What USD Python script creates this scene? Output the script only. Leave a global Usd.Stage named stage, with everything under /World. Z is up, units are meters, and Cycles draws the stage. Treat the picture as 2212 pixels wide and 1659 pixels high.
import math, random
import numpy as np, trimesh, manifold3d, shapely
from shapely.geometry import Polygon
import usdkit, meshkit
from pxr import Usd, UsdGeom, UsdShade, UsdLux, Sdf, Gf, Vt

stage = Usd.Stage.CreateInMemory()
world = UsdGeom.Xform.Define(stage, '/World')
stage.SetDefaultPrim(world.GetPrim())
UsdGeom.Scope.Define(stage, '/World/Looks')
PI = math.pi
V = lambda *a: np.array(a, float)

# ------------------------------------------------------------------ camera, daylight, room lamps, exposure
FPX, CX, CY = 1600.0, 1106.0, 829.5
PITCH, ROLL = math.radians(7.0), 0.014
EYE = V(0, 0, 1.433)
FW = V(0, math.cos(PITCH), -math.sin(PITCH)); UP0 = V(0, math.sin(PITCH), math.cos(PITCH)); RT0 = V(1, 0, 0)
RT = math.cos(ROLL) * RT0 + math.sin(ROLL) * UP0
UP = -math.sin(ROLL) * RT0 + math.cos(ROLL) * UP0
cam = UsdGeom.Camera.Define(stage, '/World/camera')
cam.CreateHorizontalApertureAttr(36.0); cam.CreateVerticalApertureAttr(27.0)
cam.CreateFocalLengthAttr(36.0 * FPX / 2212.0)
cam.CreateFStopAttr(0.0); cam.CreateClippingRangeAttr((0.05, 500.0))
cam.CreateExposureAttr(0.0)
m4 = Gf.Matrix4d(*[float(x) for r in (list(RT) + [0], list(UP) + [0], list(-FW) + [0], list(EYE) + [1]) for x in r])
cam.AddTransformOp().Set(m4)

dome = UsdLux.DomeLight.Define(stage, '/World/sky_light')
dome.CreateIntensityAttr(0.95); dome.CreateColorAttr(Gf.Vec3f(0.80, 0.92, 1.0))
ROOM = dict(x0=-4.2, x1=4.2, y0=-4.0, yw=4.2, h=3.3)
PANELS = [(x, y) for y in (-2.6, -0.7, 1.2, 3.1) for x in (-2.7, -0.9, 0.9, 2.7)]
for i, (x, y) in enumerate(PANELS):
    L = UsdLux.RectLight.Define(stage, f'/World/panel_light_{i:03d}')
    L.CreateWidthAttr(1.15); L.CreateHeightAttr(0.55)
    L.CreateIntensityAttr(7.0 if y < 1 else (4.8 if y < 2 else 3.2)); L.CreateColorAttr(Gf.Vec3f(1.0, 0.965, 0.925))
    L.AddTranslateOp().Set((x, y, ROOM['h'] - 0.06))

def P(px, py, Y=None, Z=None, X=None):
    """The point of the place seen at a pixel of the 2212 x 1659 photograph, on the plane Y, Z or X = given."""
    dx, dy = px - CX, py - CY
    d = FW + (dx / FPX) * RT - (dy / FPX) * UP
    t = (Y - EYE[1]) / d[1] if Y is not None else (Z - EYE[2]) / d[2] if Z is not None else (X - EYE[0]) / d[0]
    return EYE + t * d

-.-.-

All of the data must be returned exactly.

What USD Python script creates this scene? Output the script only. Leave a global Usd.Stage named stage, with everything under /World. Z is up, units are meters, and Cycles draws the stage. Treat the picture as 2212 pixels wide and 1659 pixels high.
import math, random
import numpy as np, trimesh, manifold3d, shapely
from shapely.geometry import Polygon
import usdkit, meshkit
from pxr import Usd, UsdGeom, UsdShade, UsdLux, Sdf, Gf, Vt

stage = Usd.Stage.CreateInMemory()
world = UsdGeom.Xform.Define(stage, '/World')
stage.SetDefaultPrim(world.GetPrim())
UsdGeom.Scope.Define(stage, '/World/Looks')
PI = math.pi
V = lambda *a: np.array(a, float)

# ------------------------------------------------------------------ camera, daylight, room lamps, exposure
FPX, CX, CY = 1600.0, 1106.0, 829.5
PITCH, ROLL = math.radians(7.0), 0.014
EYE = V(0, 0, 1.433)
FW = V(0, math.cos(PITCH), -math.sin(PITCH)); UP0 = V(0, math.sin(PITCH), math.cos(PITCH)); RT0 = V(1, 0, 0)
RT = math.cos(ROLL) * RT0 + math.sin(ROLL) * UP0
UP = -math.sin(ROLL) * RT0 + math.cos(ROLL) * UP0
cam = UsdGeom.Camera.Define(stage, '/World/camera')
cam.CreateHorizontalApertureAttr(36.0); cam.CreateVerticalApertureAttr(27.0)
cam.CreateFocalLengthAttr(36.0 * FPX / 2212.0)
cam.CreateFStopAttr(0.0); cam.CreateClippingRangeAttr((0.05, 500.0))
cam.CreateExposureAttr(0.0)
m4 = Gf.Matrix4d(*[float(x) for r in (list(RT) + [0], list(UP) + [0], list(-FW) + [0], list(EYE) + [1]) for x in r])
cam.AddTransformOp().Set(m4)

dome = UsdLux.DomeLight.Define(stage, '/World/sky_light')
dome.CreateIntensityAttr(0.95); dome.CreateColorAttr(Gf.Vec3f(0.80, 0.92, 1.0))
ROOM = dict(x0=-4.2, x1=4.2, y0=-4.0, yw=4.2, h=3.3)
PANELS = [(x, y) for y in (-2.6, -0.7, 1.2, 3.1) for x in (-2.7, -0.9, 0.9, 2.7)]
for i, (x, y) in enumerate(PANELS):
    L = UsdLux.RectLight.Define(stage, f'/World/panel_light_{i:03d}')
    L.CreateWidthAttr(1.15); L.CreateHeightAttr(0.55)
    L.CreateIntensityAttr(7.0 if y < 1 else (4.8 if y < 2 else 3.2)); L.CreateColorAttr(Gf.Vec3f(1.0, 0.965, 0.925))
    L.AddTranslateOp().Set((x, y, ROOM['h'] - 0.06))

def P(px, py, Y=None, Z=None, X=None):
    """The point of the place seen at a pixel of the 2212 x 1659 photograph, on the plane Y, Z or X = given."""
    dx, dy = px - CX, py - CY
    d = FW + (dx / FPX) * RT - (dy / FPX) * UP
    t = (Y - EYE[1]) / d[1] if Y is not None else (Z - EYE[2]) / d[2] if Z is not None else (X - EYE[0]) / d[0]
    return EYE + t * d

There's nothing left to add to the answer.